[Rows from a 3D scene dataset]
#####
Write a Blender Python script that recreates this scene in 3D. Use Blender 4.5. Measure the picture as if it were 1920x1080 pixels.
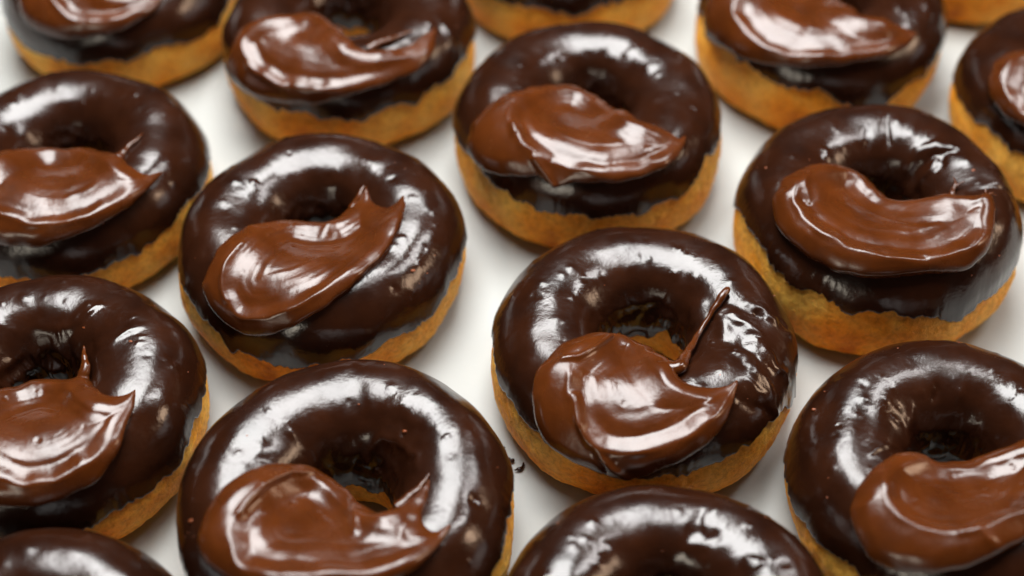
import bpy, math, random
import numpy as np
from mathutils import Vector

for o in list(bpy.data.objects):
    bpy.data.objects.remove(o)
scene = bpy.context.scene
COL = scene.collection

# ------------------------------------------------------------------ camera
PITCH = math.radians(48.128)
DIST = 0.41476
cam_d = bpy.data.cameras.new('camera')
cam = bpy.data.objects.new('camera', cam_d)
COL.objects.link(cam)
cam.location = (0, -DIST * math.cos(PITCH), 0.015 + DIST * math.sin(PITCH))
cam.rotation_euler = (math.pi / 2 - PITCH, 0, 0)
cam_d.sensor_width = 36
cam_d.lens = 50.0
cam_d.clip_start = 0.01
cam_d.clip_end = 20
cam_d.dof.use_dof = True
_fw = Vector((0, math.cos(PITCH), -math.sin(PITCH)))
cam_d.dof.focus_distance = (Vector((0.03, -0.040, 0.026)) - cam.location).dot(_fw)
cam_d.dof.aperture_fstop = 5.6
cam_d.dof.aperture_blades = 0
scene.camera = cam

# ------------------------------------------------------------------ light
world = bpy.data.worlds.new('World')
scene.world = world
world.use_nodes = True
bg = world.node_tree.nodes['Background']
bg.inputs[0].default_value = (0.62, 0.50, 0.42, 1)
bg.inputs[1].default_value = 0.035

def area(name, loc, target, sx, sy, power, color):
    l = bpy.data.lights.new(name, 'AREA')
    l.shape = 'RECTANGLE'
    l.size, l.size_y = sx, sy
    l.energy = power
    l.color = color
    o = bpy.data.objects.new(name, l)
    COL.objects.link(o)
    o.location = loc
    o.rotation_euler = (Vector(target) - Vector(loc)).to_track_quat('-Z', 'Y').to_euler()
    return o
def _W(L, sx, sy):
    return L * math.pi * sx * sy
area('ceiling_window_light', (-0.07, 0.30, 0.80), (-0.07, 0.24, 0.0), 0.50, 0.58, _W(26, .50, .58), (0.985, 0.99, 0.98))
area('side_window_light', (0.52, 0.28, 0.78), (0.1, 0.1, 0.02), 0.14, 0.40, _W(25, .14, .40), (0.99, 0.98, 0.97))
area('warm_lamp', (0.85, 0.0, 0.42), (0, 0, 0.02), 0.22, 0.28, _W(12, .22, .28), (1.0, 0.70, 0.48))
area('far_room_window_light', (-0.75, -1.5, 0.40), (0, 0, 0.02), 0.50, 0.38, _W(9.5, .50, .38), (1.0, 0.90, 0.74))

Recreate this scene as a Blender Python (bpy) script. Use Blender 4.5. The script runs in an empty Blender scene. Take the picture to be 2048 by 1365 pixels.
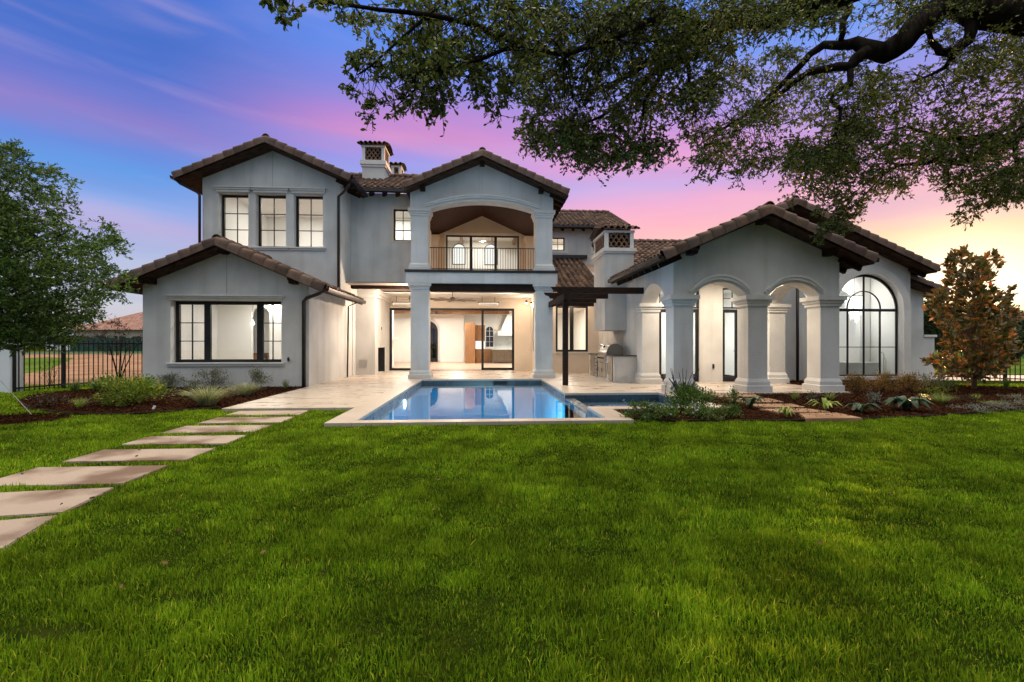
import bpy, bmesh, math, random
import numpy as np
from mathutils import Vector, Matrix
from mathutils.geometry import tessellate_polygon
SC = bpy.context.scene
COL = SC.collection
rad = math.radians
random.seed(7); RNG = np.random.default_rng(7)

# ---------------------------------------------------------------- camera
FPX, HY, CAMZ = 960.0, 686.0, 1.33          # focal length in pixels of the 2048 px photo, horizon row, eye height
YAW = math.atan(62/960.)
SY, CY = math.sin(YAW), math.cos(YAW)
cam = bpy.data.cameras.new('camera'); camo = bpy.data.objects.new('camera', cam); COL.objects.link(camo)
cam.sensor_width = 36; cam.lens = FPX/2048*36; cam.clip_end = 2000; cam.clip_start = .05
cam.shift_y = (HY-682.5)/2048
camo.location = (0, 0, CAMZ); camo.rotation_euler = (rad(90), 0, -YAW)
SC.camera = camo
def PX(px, Y):                                # world x of a feature seen in column px at depth Y
    u = (px-1024)/FPX; return Y*(SY+u*CY)/(CY-u*SY)
def PZ(px, py, Y):                            # world z
    u = (px-1024)/FPX; return CAMZ+(HY-py)/FPX*Y/(CY-u*SY)
def GR(px, py, z=0.0):                        # point of the ground at height z
    u = (px-1024)/FPX; t = (CAMZ-z)/((py-HY)/FPX); Y = t*(CY-u*SY); return (PX(px, Y), Y)
def PT(px, py, Y): return (PX(px, Y), Y, PZ(px, py, Y))

# ---------------------------------------------------------------- colour helper
def lin(c):
    return tuple((x/255/12.92 if x/255 <= .04045 else ((x/255+.055)/1.055)**2.4) for x in c)

# ---------------------------------------------------------------- world: dusk sky
W = bpy.data.worlds.new('World'); SC.world = W; W.use_nodes = True
nt = W.node_tree; nt.nodes.clear()
def N(t, tree=None, **k):
    n = (tree or nt).nodes.new(t)
    for a, b in k.items(): setattr(n, a, b)
    return n
def L(a, b, tree=None): (tree or nt).links.new(a, b)
def MATH(op, a, b=None, tree=None, c=None):
    tree = tree or nt
    n = tree.nodes.new('ShaderNodeMath'); n.operation = op
    for i, v in enumerate((a, b, c)):
        if v is None: continue
        if isinstance(v, (int, float)): n.inputs[i].default_value = v
        else: tree.links.new(v, n.inputs[i])
    return n.outputs[0]
def RAMP(fac, stops, tree=None, interp='LINEAR'):
    tree = tree or nt
    n = tree.nodes.new('ShaderNodeValToRGB'); n.color_ramp.interpolation = interp
    e = n.color_ramp.elements
    while len(e) < len(stops): e.new(.5)
    for el, (p, c) in zip(e, stops): el.position = p; el.color = (*c[:3], 1)
    tree.links.new(fac, n.inputs[0]); return n.outputs[0]
def MIXC(f, a, b, tree=None, mode='MIX'):
    tree = tree or nt
    n = tree.nodes.new('ShaderNodeMix'); n.data_type = 'RGBA'; n.blend_type = mode
    for i, v in ((0, f), (6, a), (7, b)):
        if isinstance(v, (int, float)): n.inputs[i].default_value = v
        elif isinstance(v, tuple): n.inputs[i].default_value = (*v[:3], 1)
        else: tree.links.new(v, n.inputs[i])
    return n.outputs[2]
def SMOOTH(v, a, b, tree=None):
    tree = tree or nt
    n = tree.nodes.new('ShaderNodeMapRange'); n.interpolation_type = 'SMOOTHSTEP'
    tree.links.new(v, n.inputs[0]); n.inputs[1].default_value = a; n.inputs[2].default_value = b; return n.outputs[0]
tc = N('ShaderNodeTexCoord'); sp = N('ShaderNodeSeparateXYZ')
vn = N('ShaderNodeVectorMath', operation='NORMALIZE'); L(tc.outputs['Generated'], vn.inputs[0]); L(vn.outputs[0], sp.inputs[0])
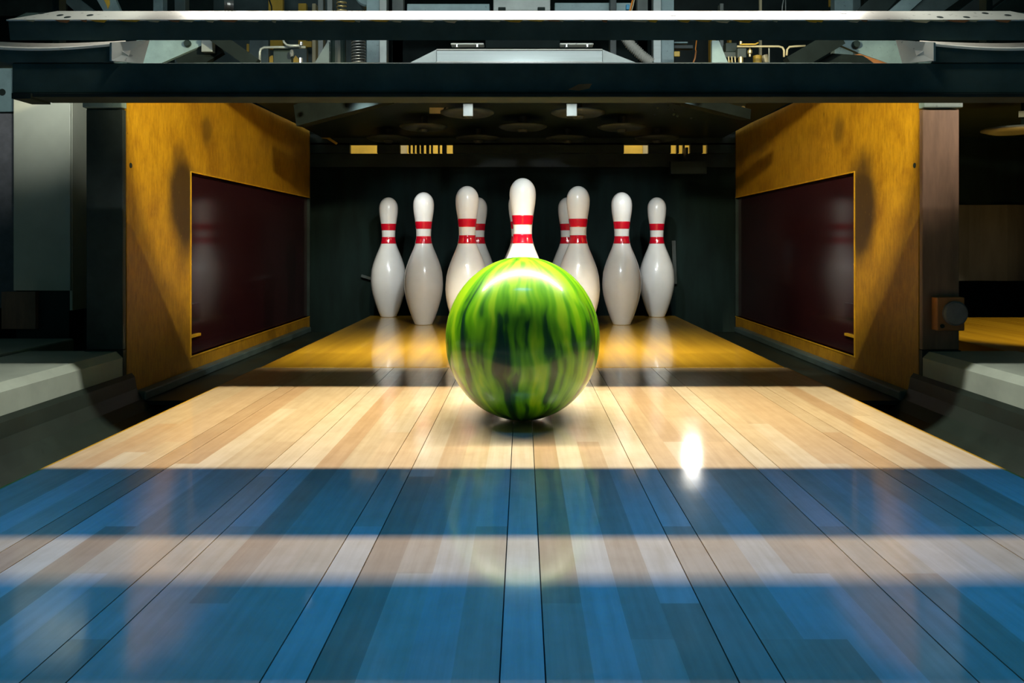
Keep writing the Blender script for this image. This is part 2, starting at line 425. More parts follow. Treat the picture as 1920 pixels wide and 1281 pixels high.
# ---- pit behind the pins
pc = thing('pit_curtain', 'black curtain hanging behind the pins at the back of the pit', 'curtain', (0, 3.0, -0.28))
bm = bmesh.new(); n = 60; fr = []; bk = []
for k in range(n+1):
    x = -0.83+1.66*k/n; y = 3.0+0.004*math.sin(k*0.35)
    fr.append((x, y)); bk.append((x, y+0.012))
child('cloth', prism([(x, y, -0.28) for x, y in fr+bk[::-1]], (0, 0, 0.82)), M['curtain'], pc)
child('header_rail', box(-0.83, 0.83, 2.985, 3.03, 0.535, 0.585), M['machine_black'], pc)
# strap hanging at the side of the curtain
child('strap', bar((0.56, 2.97, 0.26), (0.565, 2.97, 0.10), 0.014, 0.006), M['dark_steel'], pc)
child('strap', bar((-0.60, 2.975, 0.13), (-0.50, 2.975, 0.10), 0.006, 0.01), M['dark_steel'], pc)

# ---- yellow cabinet far behind, seen through the slots
cab = thing('yellow_cabinet', 'yellow machine cabinet glimpsed through slots above the curtain', 'cabinet', (0, 3.5, 0.3))
for (x0, x1) in ((-0.80, -0.55), (-0.50, -0.28), (-0.18, -0.02), (0.30, 0.52), (0.58, 0.82)):
    child('door', box(x0, x1, 3.46, 3.50, 0.35, 0.98), M['yellow'], cab, bevel=0.004)
child('cabinet_body', box(-0.86, 0.86, 3.50, 3.60, 0.30, 1.0), M['cream'], cab)

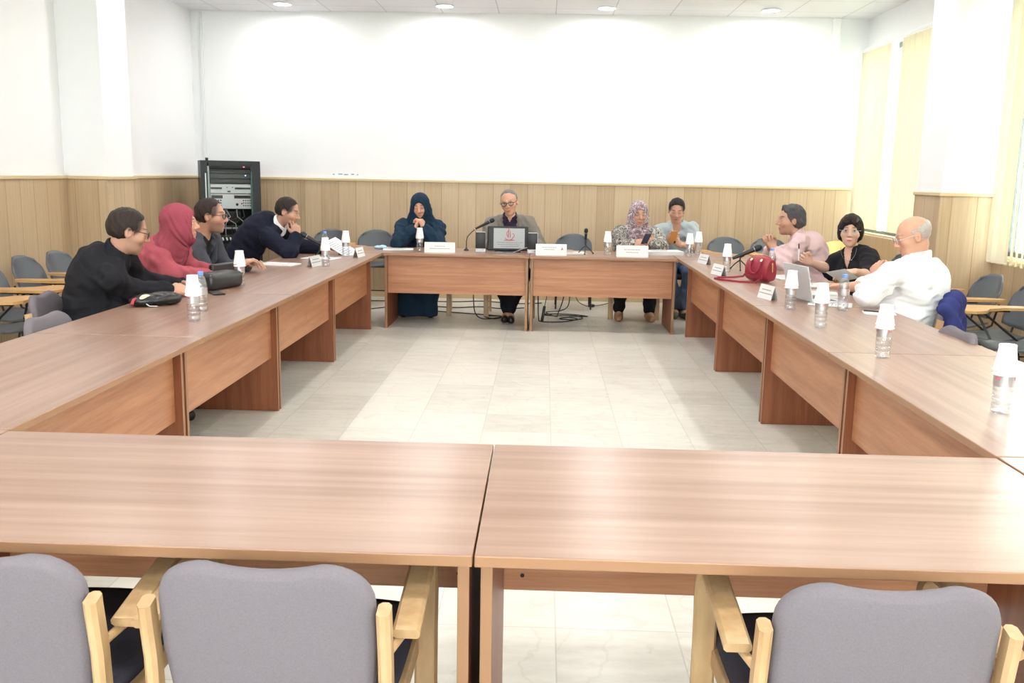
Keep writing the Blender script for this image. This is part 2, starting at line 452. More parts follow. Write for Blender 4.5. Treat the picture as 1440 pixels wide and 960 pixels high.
#####
▸ **Exercise aim**
In the listing above, find the line with "Recreate this scene" and the line with "random.seed(7); RNG = np.random.default_rng(7)". Set down both and every line between them, minus the pictures.

▸ **Answer**
Recreate this scene as a Blender Python (bpy) script. Use Blender 4.5. The script runs in an empty Blender scene. Take the picture to be 2048 by 1365 pixels.
import bpy, bmesh, math, random
import numpy as np
from mathutils import Vector, Matrix
from mathutils.geometry import tessellate_polygon
SC = bpy.context.scene
COL = SC.collection
rad = math.radians
random.seed(7); RNG = np.random.default_rng(7)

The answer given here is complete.